§ PROBLEM STATEMENT: Nothing but the lines from the top of the data to the line holding "return tuple(((v/255)/12.92 if" should be printed, word for word and both ends included; leave the pictures out.

§ DATA BLOCK:
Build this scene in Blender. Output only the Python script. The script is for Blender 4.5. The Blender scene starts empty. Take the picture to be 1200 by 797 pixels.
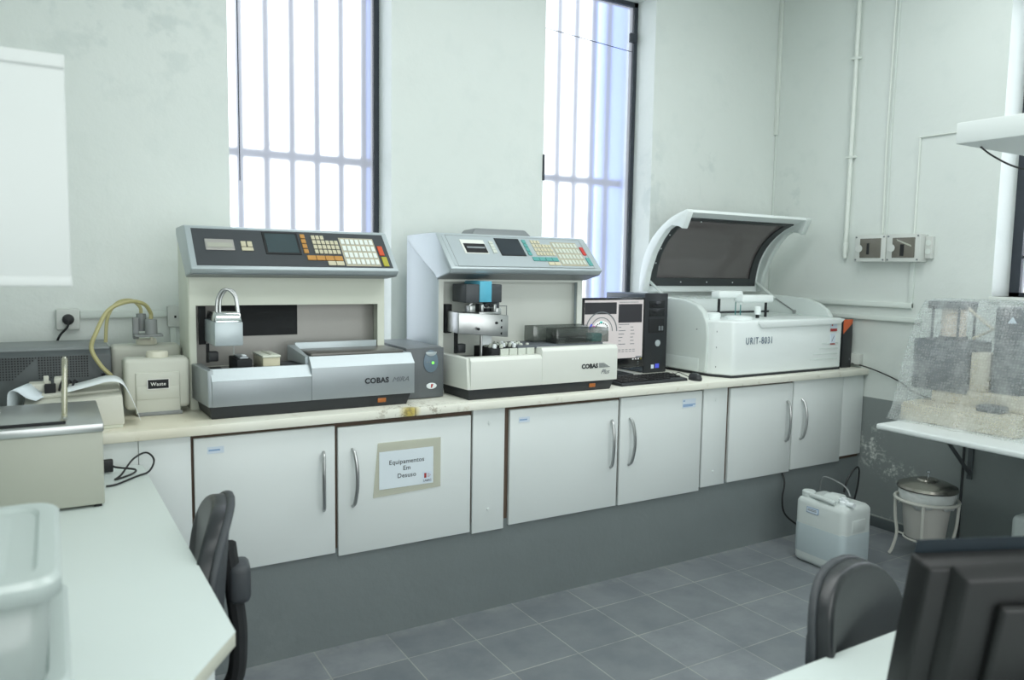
import bpy, bmesh, math, random
from mathutils import Vector, Matrix
random.seed(7)
C = bpy.context.scene.collection
SC = bpy.context.scene
R = math.radians
PI = math.pi

# ------------------------------------------------------------------ materials
def s2l(c):
    return tuple(((v/255)/12.92 if v/255 <= 0.04045 else ((v/255+0.055)/1.055)**2.4) for v in c)

def mat(name, rgb, rough=0.5, metal=0.0, var=0.04, vs=6.0, bump=0.0, bs=40.0, emis=None, es=0.0,
        trans=0.0, alpha=1.0, coat=0.0, ior=1.45, spec=0.5, rvar=0.0):
    m = bpy.data.materials.new(name); m.use_nodes = True
    nt = m.node_tree; n = nt.nodes; l = nt.links
    b = n['Principled BSDF']
    col = s2l(rgb)
    tc = n.new('ShaderNodeTexCoord')
    if var > 0:
        nz = n.new('ShaderNodeTexNoise'); nz.inputs['Scale'].default_value = vs; nz.inputs['Detail'].default_value = 4
        l.new(tc.outputs['Object'], nz.inputs['Vector'])
        mx = n.new('ShaderNodeMix'); mx.data_type = 'RGBA'
        mx.inputs[6].default_value = tuple(c*(1-var) for c in col)+(1,)
        mx.inputs[7].default_value = tuple(min(1, c*(1+var)) for c in col)+(1,)
        l.new(nz.outputs['Fac'], mx.inputs[0]); l.new(mx.outputs[2], b.inputs['Base Color'])
        if rvar > 0:
            mr = n.new('ShaderNodeMapRange'); mr.inputs[3].default_value = rough-rvar; mr.inputs[4].default_value = rough+rvar
            l.new(nz.outputs['Fac'], mr.inputs[0]); l.new(mr.outputs[0], b.inputs['Roughness'])
    else:
        b.inputs['Base Color'].default_value = col+(1,)
    if not rvar: b.inputs['Roughness'].default_value = rough
    b.inputs['Metallic'].default_value = metal
    b.inputs['Transmission Weight'].default_value = trans
    b.inputs['Alpha'].default_value = alpha
    b.inputs['Coat Weight'].default_value = coat
    b.inputs['IOR'].default_value = ior
    b.inputs['Specular IOR Level'].default_value = spec
    if bump > 0:
        bn = n.new('ShaderNodeTexNoise'); bn.inputs['Scale'].default_value = bs; bn.inputs['Detail'].default_value = 3
        l.new(tc.outputs['Object'], bn.inputs['Vector'])
        bp = n.new('ShaderNodeBump'); bp.inputs['Strength'].default_value = bump; bp.inputs['Distance'].default_value = 0.01
        l.new(bn.outputs['Fac'], bp.inputs['Height']); l.new(bp.outputs['Normal'], b.inputs['Normal'])
    if emis:
        b.inputs['Emission Color'].default_value = s2l(emis)+(1,); b.inputs['Emission Strength'].default_value = es
    return m

def N(nt, t, **k):
    n = nt.nodes.new(t)
    for a, v in k.items(): setattr(n, a, v)
    return n

def math_node(nt, op, a, b=None):
    n = N(nt, 'ShaderNodeMath', operation=op)
    for i, v in enumerate((a, b)):
        if v is None: continue
        if isinstance(v, (int, float)): n.inputs[i].default_value = v
        else: nt.links.new(v, n.inputs[i])
    return n.outputs[0]

def mixc(nt, f, a, b):
    n = N(nt, 'ShaderNodeMix', data_type='RGBA')
    if isinstance(f, (int, float)): n.inputs[0].default_value = f
    else: nt.links.new(f, n.inputs[0])
    for i, v in ((6, a), (7, b)):
        if isinstance(v, tuple): n.inputs[i].default_value = v+(1,) if len(v) == 3 else v
        else: nt.links.new(v, n.inputs[i])
    return n.outputs[2]

def noise(nt, vec, scale, detail=4, rough=0.5):
    n = N(nt, 'ShaderNodeTexNoise'); n.inputs['Scale'].default_value = scale; n.inputs['Detail'].default_value = detail
    n.inputs['Roughness'].default_value = rough
    nt.links.new(vec, n.inputs['Vector']); return n.outputs['Fac']

def ramp(nt, f, lo, hi):
    n = N(nt, 'ShaderNodeMapRange'); n.inputs[1].default_value = lo; n.inputs[2].default_value = hi
    nt.links.new(f, n.inputs[0]); return n.outputs[0]

def blob(nt, pos, c, rad, scale=(1, 1, 1)):
    """1 inside, 0 outside a soft ellipsoid about c"""
    v = N(nt, 'ShaderNodeVectorMath', operation='SUBTRACT'); nt.links.new(pos, v.inputs[0]); v.inputs[1].default_value = c
    w = N(nt, 'ShaderNodeVectorMath', operation='MULTIPLY'); nt.links.new(v.outputs[0], w.inputs[0]); w.inputs[1].default_value = scale
    d = N(nt, 'ShaderNodeVectorMath', operation='LENGTH'); nt.links.new(w.outputs[0], d.inputs[0])
    return ramp(nt, d.outputs['Value'], rad, rad*0.35)

WALLC = (212, 224, 218)
def wall_material(name, dado=None, stains=(), patches=()):
    m = bpy.data.materials.new(name); m.use_nodes = True; nt = m.node_tree; l = nt.links
    b = nt.nodes['Principled BSDF']
    g = N(nt, 'ShaderNodeNewGeometry'); pos = g.outputs['Position']
    n1 = noise(nt, pos, 1.4, 5); n2 = noise(nt, pos, 9, 4)
    base = mixc(nt, n1, s2l((213, 220, 216)), s2l((224, 230, 226)))
    base = mixc(nt, math_node(nt, 'MULTIPLY', ramp(nt, n2, 0.55, 0.8), 0.25), base, s2l((200, 210, 207)))
    for c, rad, sc in patches:     # damp marks in the paint
        f = math_node(nt, 'MULTIPLY', blob(nt, pos, c, rad, sc), ramp(nt, noise(nt, pos, 9, 5, .6), 0.50, 0.62))
        base = mixc(nt, math_node(nt, 'MULTIPLY', f, 0.35), base, s2l((184, 196, 194)))
    if dado is not None:
        z = N(nt, 'ShaderNodeSeparateXYZ'); l.new(pos, z.inputs[0])
        f = math_node(nt, 'LESS_THAN', z.outputs['Z'], dado)
        grey = mixc(nt, noise(nt, pos, 2.5, 5), s2l((126, 134, 133)), s2l((142, 149, 148)))
        for c, rad, sc in stains:  # lime bloom flaking through the grey paint
            q = math_node(nt, 'MULTIPLY', blob(nt, pos, c, rad, sc), ramp(nt, noise(nt, pos, 24, 6, .75), 0.51, 0.63))
            grey = mixc(nt, math_node(nt, 'MULTIPLY', q, 1.0), grey, s2l((214, 218, 214)))
        base = mixc(nt, f, base, grey)
    l.new(base, b.inputs['Base Color'])
    b.inputs['Roughness'].default_value = 0.38
    bp = N(nt, 'ShaderNodeBump'); bp.inputs['Strength'].default_value = 0.25; bp.inputs['Distance'].default_value = 0.02
    l.new(noise(nt, pos, 5, 5, .6), bp.inputs['Height']); l.new(bp.outputs[0], b.inputs['Normal'])
    return m

def floor_material():
    m = bpy.data.materials.new('floor_tiles'); m.use_nodes = True; nt = m.node_tree; l = nt.links
    b = nt.nodes['Principled BSDF']; g = N(nt, 'ShaderNodeNewGeometry')
    mp = N(nt, 'ShaderNodeMapping'); l.new(g.outputs['Position'], mp.inputs[0]); mp.inputs['Location'].default_value = (-1.43, -2.33, 0)
    br = N(nt, 'ShaderNodeTexBrick', offset=0.0, squash=1.0); l.new(mp.outputs[0], br.inputs['Vector'])
    for k, v in {'Scale': 1.0, 'Mortar Size': 0.0028, 'Mortar Smooth': 0.2, 'Bias': 0.0, 'Brick Width': 0.3, 'Row Height': 0.29}.items():
        br.inputs[k].default_value = v
    br.inputs['Color1'].default_value = s2l((124, 130, 134))+(1,); br.inputs['Color2'].default_value = s2l((140, 145, 149))+(1,)
    br.inputs['Mortar'].default_value = s2l((168, 170, 166))+(1,)
    n1 = noise(nt, g.outputs['Position'], 5, 6, .65)
    col = mixc(nt, math_node(nt, 'MULTIPLY', ramp(nt, n1, .38, .66), .55), br.outputs['Color'], s2l((100, 107, 114)))
    # dusty line along the foot of the counter base
    z = N(nt, 'ShaderNodeSeparateXYZ'); l.new(g.outputs['Position'], z.inputs[0])
    dl = math_node(nt, 'MULTIPLY', ramp(nt, z.outputs['Y'], 2.78, 2.835), ramp(nt, noise(nt, g.outputs['Position'], 14, 5, .6), .42, .62))
    col = mixc(nt, math_node(nt, 'MULTIPLY', dl, .6), col, s2l((150, 154, 152)))
    l.new(col, b.inputs['Base Color']); b.inputs['Roughness'].default_value = 0.42
    bp = N(nt, 'ShaderNodeBump', invert=True); bp.inputs['Strength'].default_value = 0.4; bp.inputs['Distance'].default_value = 0.003
    l.new(br.outputs['Fac'], bp.inputs['Height']); l.new(bp.outputs[0], b.inputs['Normal'])
    return m

def plinth_material():
    m = bpy.data.materials.new('plinth_grey_paint'); m.use_nodes = True; nt = m.node_tree; l = nt.links
    b = nt.nodes['Principled BSDF']; g = N(nt, 'ShaderNodeNewGeometry'); pos = g.outputs['Position']
    col = mixc(nt, noise(nt, pos, 2.2, 5), s2l((112, 120, 121)), s2l((128, 136, 137)))
    f = math_node(nt, 'MULTIPLY', blob(nt, pos, (0.55, 2.84, .06), .30, (1, 1, 1.4)), ramp(nt, noise(nt, pos, 9, 6, .7), .48, .56))
    col = mixc(nt, math_node(nt, 'MULTIPLY', f, .45), col, s2l((128, 136, 136)))
    for c, rad in (((1.0, 2.84, .37), .30), ((1.55, 2.84, .36), .16), ((1.9, 2.84, .37), .28)):
        f = math_node(nt, 'MULTIPLY', blob(nt, pos, c, rad, (1, 1, 9)), ramp(nt, noise(nt, pos, 12, 6, .7), .48, .58))
        col = mixc(nt, math_node(nt, 'MULTIPLY', f, .5), col, s2l((132, 138, 136)))
    l.new(col, b.inputs['Base Color']); b.inputs['Roughness'].default_value = 0.5
    bp = N(nt, 'ShaderNodeBump'); bp.inputs['Strength'].default_value = 0.35; bp.inputs['Distance'].default_value = 0.01
    l.new(noise(nt, pos, 11, 5, .6), bp.inputs['Height']); l.new(bp.outputs[0], b.inputs['Normal'])
    return m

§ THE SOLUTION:
Build this scene in Blender. Output only the Python script. The script is for Blender 4.5. The Blender scene starts empty. Take the picture to be 1200 by 797 pixels.
import bpy, bmesh, math, random
from mathutils import Vector, Matrix
random.seed(7)
C = bpy.context.scene.collection
SC = bpy.context.scene
R = math.radians
PI = math.pi

# ------------------------------------------------------------------ materials
def s2l(c):
    return tuple(((v/255)/12.92 if v/255 <= 0.04045 else ((v/255+0.055)/1.055)**2.4) for v in c)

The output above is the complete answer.